IGNCA – THE CONCEPT

The Indira Gandhi National Centre for the Arts, established in the memory of Smt. Indira Gandhi, is visualised as a centre encompassing the study and experience of all the arts – each form with its own integrity, yet within a dimension of mutual interdependence, inter-relatedness with nature, social structure and cosmology.

This view of the arts, integrated with the essential to the larger matrix of human culture, is predicated upon Smt. Gandhi’s recognition of the role of the arts as essential to the "integral quality of a person, at home with himself and society". It partakes of the holistic worldview so powerfully articulated throughout Indian tradition, and emphasized by modern Indian leaders from Mahatma Gandhi to Rabindranath Tagore.

The arts are understood to comprise the fields of creative and critical literature, written and oral; the visual arts, ranging from architecture, sculpture, painting and graphics to general material culture, photography and film, the performing arts of music, dance and theatre in their broadest connotation, and all else in fairs, festivals and lifestyle that has an artistic dimension. In its initial stages, the Centre will focus attention on India; it will later expand its horizons to other civilizations and cultures. Through diverse programmes of research, publication, training, creative activities and performance, the IGNCA seeks to place the arts within the context of the natural and human environment.
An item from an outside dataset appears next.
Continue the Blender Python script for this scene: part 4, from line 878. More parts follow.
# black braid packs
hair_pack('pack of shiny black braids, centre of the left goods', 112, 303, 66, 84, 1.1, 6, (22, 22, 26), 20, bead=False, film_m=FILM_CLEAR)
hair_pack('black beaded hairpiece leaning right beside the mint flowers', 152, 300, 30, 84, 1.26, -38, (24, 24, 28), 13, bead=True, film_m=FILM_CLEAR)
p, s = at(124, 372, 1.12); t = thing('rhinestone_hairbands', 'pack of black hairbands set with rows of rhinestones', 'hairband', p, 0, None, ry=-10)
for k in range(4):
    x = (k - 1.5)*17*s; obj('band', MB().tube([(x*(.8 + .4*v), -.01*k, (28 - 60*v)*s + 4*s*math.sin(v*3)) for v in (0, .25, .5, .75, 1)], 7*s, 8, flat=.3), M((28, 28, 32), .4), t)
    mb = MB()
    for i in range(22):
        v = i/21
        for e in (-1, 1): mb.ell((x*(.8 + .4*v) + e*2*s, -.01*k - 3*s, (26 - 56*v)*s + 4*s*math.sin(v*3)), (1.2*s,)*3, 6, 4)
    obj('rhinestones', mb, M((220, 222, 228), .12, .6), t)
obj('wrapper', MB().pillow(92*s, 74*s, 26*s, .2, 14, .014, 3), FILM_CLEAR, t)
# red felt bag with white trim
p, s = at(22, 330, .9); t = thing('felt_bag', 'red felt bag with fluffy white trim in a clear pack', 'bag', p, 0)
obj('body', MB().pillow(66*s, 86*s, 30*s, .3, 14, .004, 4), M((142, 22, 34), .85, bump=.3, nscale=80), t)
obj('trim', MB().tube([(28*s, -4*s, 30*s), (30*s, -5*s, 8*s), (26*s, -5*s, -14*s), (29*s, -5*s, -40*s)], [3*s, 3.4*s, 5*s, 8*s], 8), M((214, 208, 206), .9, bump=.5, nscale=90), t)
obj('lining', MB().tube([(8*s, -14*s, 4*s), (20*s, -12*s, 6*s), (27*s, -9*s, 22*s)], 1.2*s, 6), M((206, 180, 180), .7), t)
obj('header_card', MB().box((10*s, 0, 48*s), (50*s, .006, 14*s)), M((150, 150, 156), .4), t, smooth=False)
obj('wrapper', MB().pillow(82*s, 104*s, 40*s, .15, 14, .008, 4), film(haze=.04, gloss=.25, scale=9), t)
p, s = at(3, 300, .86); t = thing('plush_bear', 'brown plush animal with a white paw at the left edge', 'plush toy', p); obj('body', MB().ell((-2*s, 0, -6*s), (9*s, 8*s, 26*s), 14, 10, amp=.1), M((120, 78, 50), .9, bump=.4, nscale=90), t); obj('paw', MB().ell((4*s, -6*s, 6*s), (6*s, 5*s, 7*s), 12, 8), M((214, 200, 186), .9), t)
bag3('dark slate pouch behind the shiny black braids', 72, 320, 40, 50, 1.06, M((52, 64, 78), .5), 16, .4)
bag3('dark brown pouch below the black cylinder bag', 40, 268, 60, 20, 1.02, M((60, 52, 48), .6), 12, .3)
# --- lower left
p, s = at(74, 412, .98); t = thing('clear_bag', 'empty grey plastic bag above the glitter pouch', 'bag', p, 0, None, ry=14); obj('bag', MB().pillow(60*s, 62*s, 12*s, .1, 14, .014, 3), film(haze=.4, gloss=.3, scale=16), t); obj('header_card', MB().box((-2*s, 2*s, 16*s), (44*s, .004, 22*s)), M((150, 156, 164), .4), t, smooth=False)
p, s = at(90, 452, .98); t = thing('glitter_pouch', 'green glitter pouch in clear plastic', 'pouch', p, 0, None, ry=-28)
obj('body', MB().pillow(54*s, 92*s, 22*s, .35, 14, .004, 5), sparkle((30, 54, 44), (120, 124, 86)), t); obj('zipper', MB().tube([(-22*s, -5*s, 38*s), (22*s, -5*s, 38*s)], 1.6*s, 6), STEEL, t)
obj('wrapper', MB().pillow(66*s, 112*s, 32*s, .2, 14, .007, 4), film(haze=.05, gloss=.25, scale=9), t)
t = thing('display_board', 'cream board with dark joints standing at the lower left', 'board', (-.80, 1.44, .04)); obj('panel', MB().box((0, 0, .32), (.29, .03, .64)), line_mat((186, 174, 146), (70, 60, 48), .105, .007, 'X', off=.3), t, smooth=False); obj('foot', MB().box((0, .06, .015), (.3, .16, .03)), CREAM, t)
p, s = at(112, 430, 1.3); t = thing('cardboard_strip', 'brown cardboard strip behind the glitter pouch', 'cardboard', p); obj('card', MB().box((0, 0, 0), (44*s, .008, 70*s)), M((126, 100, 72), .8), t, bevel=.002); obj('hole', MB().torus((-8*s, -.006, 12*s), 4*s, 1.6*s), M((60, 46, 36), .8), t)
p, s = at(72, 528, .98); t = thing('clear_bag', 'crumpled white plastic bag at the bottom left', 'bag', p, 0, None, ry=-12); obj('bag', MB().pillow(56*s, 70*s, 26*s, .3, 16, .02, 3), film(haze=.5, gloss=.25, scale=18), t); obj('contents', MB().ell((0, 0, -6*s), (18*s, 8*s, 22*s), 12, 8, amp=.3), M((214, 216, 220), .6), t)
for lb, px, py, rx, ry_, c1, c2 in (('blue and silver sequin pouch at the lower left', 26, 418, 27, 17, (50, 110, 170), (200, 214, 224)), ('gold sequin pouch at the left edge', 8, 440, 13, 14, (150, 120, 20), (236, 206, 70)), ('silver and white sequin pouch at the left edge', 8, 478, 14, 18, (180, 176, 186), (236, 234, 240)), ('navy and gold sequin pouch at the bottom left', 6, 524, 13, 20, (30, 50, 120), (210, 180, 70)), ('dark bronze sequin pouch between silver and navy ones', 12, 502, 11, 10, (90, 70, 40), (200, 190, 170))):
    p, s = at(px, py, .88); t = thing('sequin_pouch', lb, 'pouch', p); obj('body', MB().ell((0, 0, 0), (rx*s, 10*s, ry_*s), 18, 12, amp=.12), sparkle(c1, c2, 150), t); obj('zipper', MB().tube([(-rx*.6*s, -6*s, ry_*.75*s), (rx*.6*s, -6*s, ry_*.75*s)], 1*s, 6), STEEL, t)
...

The fundamental approach of the Centre in all its work is multidisciplinary and interdisciplinary. It has been conceived with the following aims:

  1. To serve as a major resource centre for the arts, especially written, oral and visual source materials;
  2. To undertake research and publication programmes of reference works, glossaries, dictionaries and encyclopaedia concerning the arts, the humanities and general cultural heritage;
  3. To establish a tribal and folk arts division, which will build a core collection of originals and reproductions, undertake field studies on lifestyle, focus attention on oral traditions;
  4. To provide a forum for creative and critical dialogue between and among the diverse arts, traditional and contemporary, through performance, exhibitions, multimedia projections, conferences, seminars and workshops;
  5. To foster dialogue between the arts and current ideas in philosophy, science and technology, with a view towards bridging the gap in intellectual understanding that too often occurs between the modern sciences on the one hand and the arts and culture, i.e., traditional skills and knowledge, on the other;
  6. To evolve models of research programmes and arts administration more appropriate to the Indian ethos;
  7. To elucidate the formative and dynamic factors in the complex web of interactions between diverse social strata, communities and regions;
  8. To promote awareness of and sensitivity of historical and cultural linkages between India and other parts of the world;
  9. To develop networks of communication with other national and international centre of arts and culture, universities and other institutions.

Through specific programmes and projects the inter-dependence amongst the arts and between the arts and other form of cultural expression, the mutual influences between diverse regions and the interrelationship of the tribal, rural and urban as well as the literature and oral traditions are being investigated, recorded and presented.